WRITTEN EXERCISE
Using the listing below, report all lines holding the word "Blender".

DATA SUPPLIED
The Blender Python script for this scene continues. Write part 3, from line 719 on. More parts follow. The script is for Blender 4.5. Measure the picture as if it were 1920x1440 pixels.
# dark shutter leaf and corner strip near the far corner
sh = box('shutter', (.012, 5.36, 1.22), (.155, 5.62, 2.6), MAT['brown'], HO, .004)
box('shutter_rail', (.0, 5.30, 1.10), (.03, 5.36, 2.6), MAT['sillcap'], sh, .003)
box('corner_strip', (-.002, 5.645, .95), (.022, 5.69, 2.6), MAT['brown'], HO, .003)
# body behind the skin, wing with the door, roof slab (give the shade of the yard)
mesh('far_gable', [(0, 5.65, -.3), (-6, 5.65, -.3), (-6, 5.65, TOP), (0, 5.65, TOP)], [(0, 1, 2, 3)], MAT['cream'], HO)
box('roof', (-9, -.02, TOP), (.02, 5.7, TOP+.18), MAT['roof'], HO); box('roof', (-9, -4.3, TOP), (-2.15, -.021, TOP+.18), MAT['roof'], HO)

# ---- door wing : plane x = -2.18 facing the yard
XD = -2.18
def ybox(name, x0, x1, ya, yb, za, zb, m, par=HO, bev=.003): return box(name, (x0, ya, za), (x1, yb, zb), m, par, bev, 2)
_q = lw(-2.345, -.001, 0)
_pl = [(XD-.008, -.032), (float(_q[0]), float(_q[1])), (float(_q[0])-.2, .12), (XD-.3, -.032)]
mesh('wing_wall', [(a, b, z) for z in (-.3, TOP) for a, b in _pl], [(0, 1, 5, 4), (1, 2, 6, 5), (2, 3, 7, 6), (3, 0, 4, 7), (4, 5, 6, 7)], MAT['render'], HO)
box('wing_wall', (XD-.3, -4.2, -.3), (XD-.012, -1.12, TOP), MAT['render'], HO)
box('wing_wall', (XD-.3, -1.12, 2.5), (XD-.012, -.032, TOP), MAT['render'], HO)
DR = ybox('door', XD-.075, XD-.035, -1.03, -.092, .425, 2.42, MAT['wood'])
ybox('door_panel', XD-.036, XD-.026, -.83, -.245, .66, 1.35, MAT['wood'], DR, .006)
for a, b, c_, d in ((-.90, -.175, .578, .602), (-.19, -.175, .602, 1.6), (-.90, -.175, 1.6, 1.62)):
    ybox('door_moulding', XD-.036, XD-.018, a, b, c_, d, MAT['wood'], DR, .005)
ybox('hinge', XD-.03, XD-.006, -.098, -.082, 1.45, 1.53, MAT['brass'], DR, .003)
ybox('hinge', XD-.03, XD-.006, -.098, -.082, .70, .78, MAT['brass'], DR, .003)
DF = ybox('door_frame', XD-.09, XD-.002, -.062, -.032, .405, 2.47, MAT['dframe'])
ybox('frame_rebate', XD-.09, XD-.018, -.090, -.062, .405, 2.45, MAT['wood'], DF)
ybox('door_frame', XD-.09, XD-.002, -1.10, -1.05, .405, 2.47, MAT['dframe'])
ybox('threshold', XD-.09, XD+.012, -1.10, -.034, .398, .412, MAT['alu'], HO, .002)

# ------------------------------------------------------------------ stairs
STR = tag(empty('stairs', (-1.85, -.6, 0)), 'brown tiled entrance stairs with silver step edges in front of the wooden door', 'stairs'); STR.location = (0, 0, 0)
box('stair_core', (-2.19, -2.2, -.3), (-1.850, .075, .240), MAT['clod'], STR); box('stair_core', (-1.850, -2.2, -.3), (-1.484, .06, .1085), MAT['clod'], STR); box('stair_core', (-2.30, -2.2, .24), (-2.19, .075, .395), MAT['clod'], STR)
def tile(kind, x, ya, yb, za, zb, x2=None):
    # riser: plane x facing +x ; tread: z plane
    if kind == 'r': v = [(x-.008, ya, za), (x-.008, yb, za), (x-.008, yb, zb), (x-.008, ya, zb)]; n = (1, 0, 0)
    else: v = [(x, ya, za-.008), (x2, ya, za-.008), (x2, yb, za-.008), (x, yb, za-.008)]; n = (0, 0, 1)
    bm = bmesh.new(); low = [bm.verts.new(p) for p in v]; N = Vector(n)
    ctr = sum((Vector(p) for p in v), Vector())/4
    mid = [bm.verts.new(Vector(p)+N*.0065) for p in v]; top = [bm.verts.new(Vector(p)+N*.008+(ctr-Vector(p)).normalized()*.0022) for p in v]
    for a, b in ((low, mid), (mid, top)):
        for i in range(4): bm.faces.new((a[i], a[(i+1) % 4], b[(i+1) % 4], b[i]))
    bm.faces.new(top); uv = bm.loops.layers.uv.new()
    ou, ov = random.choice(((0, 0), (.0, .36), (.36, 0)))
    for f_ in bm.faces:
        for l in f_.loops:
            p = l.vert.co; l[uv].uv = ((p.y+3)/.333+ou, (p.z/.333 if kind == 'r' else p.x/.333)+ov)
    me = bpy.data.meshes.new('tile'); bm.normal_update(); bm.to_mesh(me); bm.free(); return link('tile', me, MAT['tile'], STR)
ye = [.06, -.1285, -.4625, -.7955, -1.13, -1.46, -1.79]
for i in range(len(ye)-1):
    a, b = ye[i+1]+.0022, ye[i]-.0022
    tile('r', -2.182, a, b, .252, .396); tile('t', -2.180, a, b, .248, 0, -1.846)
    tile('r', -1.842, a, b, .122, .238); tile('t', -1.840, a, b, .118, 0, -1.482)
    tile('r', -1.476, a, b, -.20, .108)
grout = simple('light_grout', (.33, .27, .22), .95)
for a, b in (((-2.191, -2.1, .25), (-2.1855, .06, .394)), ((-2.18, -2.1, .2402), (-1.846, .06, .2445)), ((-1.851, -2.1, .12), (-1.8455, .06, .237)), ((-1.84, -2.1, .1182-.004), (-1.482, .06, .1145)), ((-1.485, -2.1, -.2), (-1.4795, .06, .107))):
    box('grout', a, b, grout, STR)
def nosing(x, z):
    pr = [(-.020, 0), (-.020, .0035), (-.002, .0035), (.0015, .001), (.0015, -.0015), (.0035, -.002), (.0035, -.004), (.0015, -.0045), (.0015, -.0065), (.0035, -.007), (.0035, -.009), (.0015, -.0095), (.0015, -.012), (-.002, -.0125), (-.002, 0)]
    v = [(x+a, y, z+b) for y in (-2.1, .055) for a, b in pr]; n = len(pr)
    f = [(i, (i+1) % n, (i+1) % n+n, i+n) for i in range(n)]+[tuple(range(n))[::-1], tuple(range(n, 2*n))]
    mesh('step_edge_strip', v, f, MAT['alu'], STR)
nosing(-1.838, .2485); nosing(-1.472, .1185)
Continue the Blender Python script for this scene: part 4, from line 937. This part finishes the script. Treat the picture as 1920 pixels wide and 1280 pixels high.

EXERCISE OUTPUT
The Blender Python script for this scene continues. Write part 3, from line 719 on. More parts follow. The script is for Blender 4.5. Measure the picture as if it were 1920x1440 pixels.
Continue the Blender Python script for this scene: part 4, from line 937. This part finishes the script. Treat the picture as 1920 pixels wide and 1280 pixels high.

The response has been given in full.